─── Given material

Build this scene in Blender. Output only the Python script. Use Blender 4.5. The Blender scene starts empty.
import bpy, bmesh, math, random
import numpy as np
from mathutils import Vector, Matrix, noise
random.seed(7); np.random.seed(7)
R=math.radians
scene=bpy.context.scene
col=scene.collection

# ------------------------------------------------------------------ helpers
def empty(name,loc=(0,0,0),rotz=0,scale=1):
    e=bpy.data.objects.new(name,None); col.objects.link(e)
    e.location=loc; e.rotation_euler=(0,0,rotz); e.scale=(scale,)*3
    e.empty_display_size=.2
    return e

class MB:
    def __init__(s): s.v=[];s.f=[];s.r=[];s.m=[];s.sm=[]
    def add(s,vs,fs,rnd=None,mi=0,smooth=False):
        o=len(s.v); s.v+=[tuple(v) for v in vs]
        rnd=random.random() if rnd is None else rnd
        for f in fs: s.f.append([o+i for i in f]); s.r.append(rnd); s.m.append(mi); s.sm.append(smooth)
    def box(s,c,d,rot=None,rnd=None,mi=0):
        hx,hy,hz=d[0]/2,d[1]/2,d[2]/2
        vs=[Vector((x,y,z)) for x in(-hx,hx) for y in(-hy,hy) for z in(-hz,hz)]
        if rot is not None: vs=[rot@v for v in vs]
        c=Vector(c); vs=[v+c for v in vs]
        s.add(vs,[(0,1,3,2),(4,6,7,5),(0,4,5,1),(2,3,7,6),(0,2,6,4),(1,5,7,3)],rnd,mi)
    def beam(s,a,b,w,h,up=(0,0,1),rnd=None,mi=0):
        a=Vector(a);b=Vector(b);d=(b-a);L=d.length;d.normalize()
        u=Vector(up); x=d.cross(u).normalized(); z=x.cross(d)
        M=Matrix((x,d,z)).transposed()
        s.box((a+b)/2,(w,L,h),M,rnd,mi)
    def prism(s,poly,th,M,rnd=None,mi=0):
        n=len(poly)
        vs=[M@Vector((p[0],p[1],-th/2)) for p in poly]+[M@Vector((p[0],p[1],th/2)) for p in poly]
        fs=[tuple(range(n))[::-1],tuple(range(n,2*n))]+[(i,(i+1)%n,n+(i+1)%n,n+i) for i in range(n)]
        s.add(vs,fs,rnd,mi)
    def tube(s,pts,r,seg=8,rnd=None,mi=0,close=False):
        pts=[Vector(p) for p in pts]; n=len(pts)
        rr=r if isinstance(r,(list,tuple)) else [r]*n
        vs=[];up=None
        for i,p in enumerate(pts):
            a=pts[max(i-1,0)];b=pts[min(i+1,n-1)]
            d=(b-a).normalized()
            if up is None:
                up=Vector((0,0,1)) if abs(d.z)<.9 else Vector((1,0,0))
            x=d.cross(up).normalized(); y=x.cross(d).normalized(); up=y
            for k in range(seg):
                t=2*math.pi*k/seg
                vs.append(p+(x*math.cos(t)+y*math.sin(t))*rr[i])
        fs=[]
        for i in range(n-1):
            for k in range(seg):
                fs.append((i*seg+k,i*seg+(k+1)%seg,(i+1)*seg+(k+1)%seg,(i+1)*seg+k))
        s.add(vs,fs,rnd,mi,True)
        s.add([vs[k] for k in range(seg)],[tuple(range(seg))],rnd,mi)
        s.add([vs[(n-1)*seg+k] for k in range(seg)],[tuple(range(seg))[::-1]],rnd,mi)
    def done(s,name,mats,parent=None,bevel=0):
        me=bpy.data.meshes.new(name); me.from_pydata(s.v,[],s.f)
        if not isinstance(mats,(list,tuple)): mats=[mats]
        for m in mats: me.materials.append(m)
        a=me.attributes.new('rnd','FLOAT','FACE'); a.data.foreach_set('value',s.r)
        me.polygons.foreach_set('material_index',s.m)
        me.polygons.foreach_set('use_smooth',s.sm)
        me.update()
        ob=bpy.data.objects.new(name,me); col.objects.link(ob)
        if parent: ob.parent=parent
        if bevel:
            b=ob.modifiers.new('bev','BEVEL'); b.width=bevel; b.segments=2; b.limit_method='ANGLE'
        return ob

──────

## Given problem
Check each line above for the word "scene" and say how many have it, with nothing else.

## Response to the exercise
3